Didn’t knew about LoRa Cloud. TTN has an integration with that, is that correct?
Devices ar from Semtech i believe. have to study that… uau what a goal.
Do you know any example of application running with that tech? An youtube video?
Thanks

You can use any, I used a Temperature sensor with LoRa® TOA/RSSI. The trick is that you need need to be heard by min of 3 gateways and the max rssi needs to be >-85.

You essentially can use a node sending just one byte that is received by 3 or more gateways and then the solver will give you your location. (see the API documentation)

The LR1110-GNSS I have not used yet, you need a node that sends the GNSS information to the solver, read up on the LR1110 chip. I have heard that >1.7Sec you need the node on to get the satellite info and send the packet to the solver. So very fast and this relates to low battery consumption.

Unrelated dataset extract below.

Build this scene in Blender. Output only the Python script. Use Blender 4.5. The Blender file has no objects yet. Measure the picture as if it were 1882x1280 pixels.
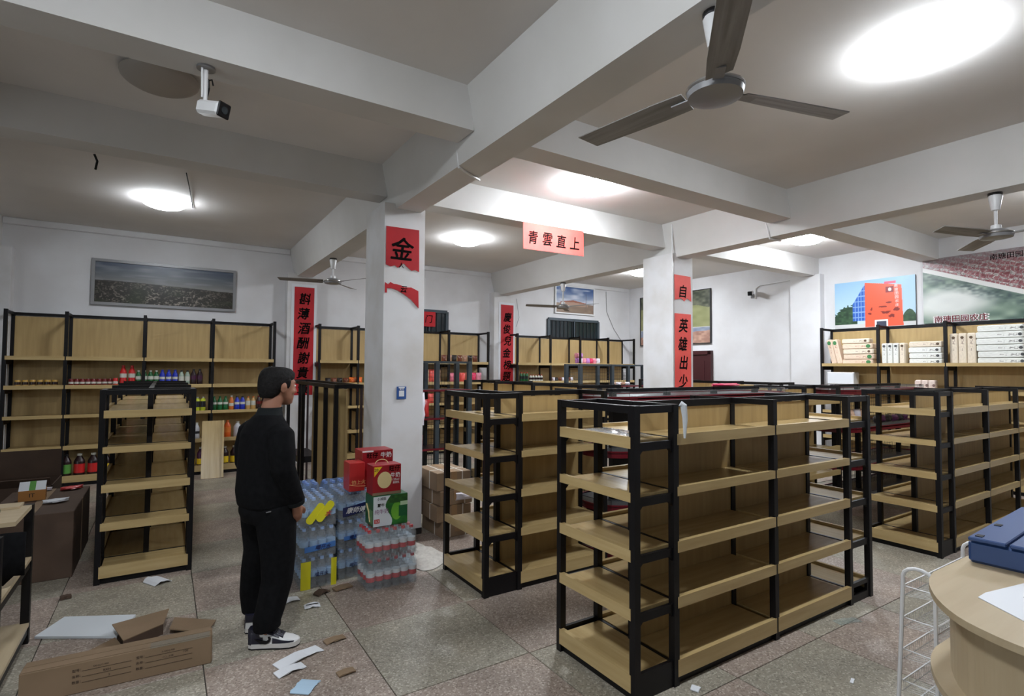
import bpy, bmesh, math, random
import numpy as np
from mathutils import Vector, Matrix, Euler
random.seed(7); rng = np.random.default_rng(7)
S = bpy.context.scene; COL = S.collection; PI = math.pi
# ------------------------------------------------------------------ camera
F_PX, PITCH, ROLL, YAW = 990.7727, 0.0371854, 0.00667963, 0.5708576
fw = Vector((math.sin(YAW)*math.cos(PITCH), math.cos(YAW)*math.cos(PITCH), math.sin(PITCH)))
rt = Vector((math.cos(YAW), -math.sin(YAW), 0)); up = rt.cross(fw)
r2 = rt*math.cos(ROLL) + up*math.sin(ROLL); u2 = up*math.cos(ROLL) - rt*math.sin(ROLL)
cam = bpy.data.objects.new('camera', bpy.data.cameras.new('camera')); COL.objects.link(cam)
M = Matrix.Identity(4)
for i in range(3):
    M[i][0], M[i][1], M[i][2] = r2[i], u2[i], -fw[i]
M[2][3] = 1.62
cam.matrix_world = M
cam.data.sensor_fit = 'HORIZONTAL'; cam.data.sensor_width = 36; cam.data.lens = F_PX/1882*36
cam.data.clip_start = .05; S.camera = cam
# ------------------------------------------------------------------ light and exposure
W = bpy.data.worlds.new('night'); S.world = W; W.use_nodes = True
W.node_tree.nodes['Background'].inputs[0].default_value = (.30, .36, .45, 1)
W.node_tree.nodes['Background'].inputs[1].default_value = .0
vs = S.view_settings; vs.view_transform = 'Standard'; vs.look = 'None'; vs.gamma = 1; vs.use_curve_mapping = False
vs.exposure = 0.0
# lamp strengths: left, far middle, middle bay, front, right bay, far right; then lamps of the bays behind and beside the camera
LAMP = dict(L=63., C=108., D=145., E=105., F=150., G=160., K=104., U=126.)
SIDE = 105.
def area_fill(name, loc, w, h, energy, rot):
    li = bpy.data.lights.new(name, 'AREA'); li.shape = 'RECTANGLE'; li.size = w; li.size_y = h; li.energy = energy; li.color = (.88, .96, 1.0)
    o = bpy.data.objects.new(name, li); COL.objects.link(o); o.location = loc; o.rotation_euler = rot
area_fill('side_fill', (-6.15, 1.2, 1.75), 5.0, 2.6, SIDE, (math.radians(72), 0, -PI/2))            # added fill from the unseen left side, brightens beam and shelf ends
# ------------------------------------------------------------------ helpers
def lin(r, g=None, b=None):
    if g is None: r, g, b = r
    f = lambda c: (c/255/12.92) if c/255 <= .04045 else ((c/255+.055)/1.055)**2.4
    return (f(r), f(g), f(b), 1)
def newmat(name, col, rough=.6, metal=0, spec=.5, **kw):
    m = bpy.data.materials.new(name); m.use_nodes = True
    b = m.node_tree.nodes['Principled BSDF']
    b.inputs['Base Color'].default_value = col; b.inputs['Roughness'].default_value = rough
    b.inputs['Metallic'].default_value = metal; b.inputs['Specular IOR Level'].default_value = spec
    for k, v in kw.items(): b.inputs[k.replace('_', ' ')].default_value = v
    return m
def N(m, t, **kw):
    n = m.node_tree.nodes.new(t)
    for k, v in kw.items(): setattr(n, k, v)
    return n
def L(m, a, b): m.node_tree.links.new(a, b)
def bsdf(m): return m.node_tree.nodes['Principled BSDF']
def ramp(m, stops):
    r = N(m, 'ShaderNodeValToRGB'); e = r.color_ramp.elements
    while len(e) < len(stops): e.new(.5)
    for i, (p, c) in enumerate(stops): e[i].position = p; e[i].color = c
    return r
def noisy(name, c1, c2, scale=3, rough=.7, detail=4, stretch=(1, 1, 1), coord='Object', lo=.35, hi=.65, rnd=True, bump=0, spec=.4):
    m = newmat(name, c1, rough, spec=spec)
    tc = N(m, 'ShaderNodeTexCoord'); mp = N(m, 'ShaderNodeMapping'); mp.inputs['Scale'].default_value = stretch
    L(m, tc.outputs[coord], mp.inputs['Vector'])
    if rnd:
        oi = N(m, 'ShaderNodeObjectInfo'); mu = N(m, 'ShaderNodeMath', operation='MULTIPLY'); mu.inputs[1].default_value = 37
        L(m, oi.outputs['Random'], mu.inputs[0]); L(m, mu.outputs[0], mp.inputs['Location'])
    no = N(m, 'ShaderNodeTexNoise'); no.inputs['Scale'].default_value = scale; no.inputs['Detail'].default_value = detail
    L(m, mp.outputs[0], no.inputs['Vector'])
    r = ramp(m, [(lo, c1), (hi, c2)]); L(m, no.outputs['Fac'], r.inputs[0]); L(m, r.outputs[0], bsdf(m).inputs['Base Color'])
    if bump:
        bp = N(m, 'ShaderNodeBump'); bp.inputs['Strength'].default_value = bump; bp.inputs['Distance'].default_value = .01
        L(m, no.outputs['Fac'], bp.inputs['Height']); L(m, bp.outputs[0], bsdf(m).inputs['Normal'])
    return m
MT = {}
MT['wall'] = noisy('wall_plaster', (.74, .74, .76, 1), (.66, .65, .66, 1), 1.6, .8, 5, rnd=False, bump=.05)
MT['pillar'] = noisy('pillar_plaster', (.72, .72, .74, 1), (.60, .58, .56, 1), 2.2, .8, 6, rnd=False, bump=.08, lo=.4, hi=.72)
MT['ceil'] = noisy('ceiling_plaster', (.76, .735, .715, 1), (.68, .655, .635, 1), .8, .85, 5, rnd=False, bump=.05)
MT['beam'] = noisy('beam_plaster', (.68, .67, .66, 1), (.61, .60, .58, 1), 1.2, .8, 5, rnd=False, bump=.05)
for ax, st in (('x', (.7, 9, 9)), ('y', (9, .7, 9)), ('z', (9, 9, .7))):
    MT['pine'+ax] = noisy('pine_grain_'+ax, (.52, .385, .185, 1), (.43, .305, .135, 1), 3.2, .25, 5, st, lo=.3, hi=.7, spec=.5)
    MT['panel'+ax] = noisy('panel_grain_'+ax, (.47, .335, .15, 1), (.39, .27, .115, 1), 3.0, .5, 5, st, lo=.3, hi=.7)
    MT['pale'+ax] = noisy('pale_pine_'+ax, (.47, .38, .25, 1), (.41, .32, .20, 1), 2.4, .42, 5, st, lo=.3, hi=.7)
MT['black'] = newmat('black_steel', (.0045, .004, .005, 1), .45, spec=.28)
MT['dark'] = newmat('dark_grey_steel', (.018, .018, .022, 1), .35)
MT['slot'] = newmat('blue_grey_steel', (.05, .066, .08, 1), .5, metal=.1)
MT['red'] = newmat('red_plastic', lin(104, 16, 32), .4)
MT['white'] = newmat('white_enamel', (.75, .75, .76, 1), .35)
MT['grey'] = newmat('grey_enamel', (.28, .28, .29, 1), .4, metal=.2)
MT['blade'] = noisy('dusty_fan_blade', (.30, .285, .275, 1), (.19, .18, .17, 1), 5, .5, 5, (.5, 7, 7))
MT['chrome'] = newmat('dull_chrome', (.42, .41, .40, 1), .28, metal=.8)
MT['card'] = noisy('brown_cardboard', (.27, .185, .115, 1), (.22, .15, .09, 1), 3, .8)
MT['carddark'] = noisy('dark_cardboard', (.10, .062, .042, 1), (.075, .046, .032, 1), 3, .8)
MT['paper'] = newmat('white_paper', (.72, .74, .78, 1), .7)
MT['foam'] = newmat('white_foam', (.66, .70, .74, 1), .7)
MT['ink'] = newmat('black_ink', (.004, .003, .003, 1), .9, spec=.08)
MT['inkbrown'] = newmat('brown_print', (.05, .03, .02, 1), .7)
MT['goldink'] = newmat('gold_print', lin(225, 180, 120), .5)
MT['whiteink'] = newmat('white_print', (.8, .78, .78, 1), .5)
MT['redpaper'] = noisy('red_paper', lin(186, 30, 38), lin(168, 24, 34), 3, .65, rnd=False)
MT['pinkpaper'] = noisy('pale_red_paper', lin(235, 92, 82), lin(220, 78, 72), 3, .65, rnd=False)
MT['skin'] = newmat('skin', lin(150, 104, 82), .55, Subsurface_Weight=.1)
MT['hair'] = noisy('black_hair', (.004, .0035, .0035, 1), (.009, .008, .008, 1), 60, .75, bump=.6, spec=.2)
MT['cloth'] = noisy('black_cloth', (.0035, .0035, .0042, 1), (.006, .006, .007, 1), 40, .9, spec=.12)
MT['collar'] = newmat('dark_grey_collar', (.010, .012, .013, 1), .85, spec=.15)
MT['sole'] = newmat('white_rubber', (.62, .60, .58, 1), .5)
MT['leather'] = newmat('white_leather', (.68, .68, .68, 1), .4)
MT['navy'] = newmat('black_navy_leather', (.012, .012, .025, 1), .4)
MT['bluepal'] = newmat('blue_plastic', lin(46, 72, 120), .38)
MT['glassdark'] = newmat('dark_window_glass', (.012, .02, .024, 1), .12)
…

The LR1110-GNSS I have not used yet, you need a node that sends the GNSS information to the solver, read up on the LR1110 chip. I have heard that >1.7Sec you need the node on to get the satellite info and send the packet to the solver. So very fast and this relates to low battery consumption.

I think i’ll try this one yes. Just contact the developer team of Lora Cloud (Semtech). Wait for the meeting next week.
Will let you know n the results.

If you know the direction of the gateway you may replace the device antenna with a yagi multielement to increase the signal strengh.

And you would then probably need to reduce the transmit power of the node to keep it legal.

So you have gained zero really. Less than zero actually since the node now can now only really connect in one direction.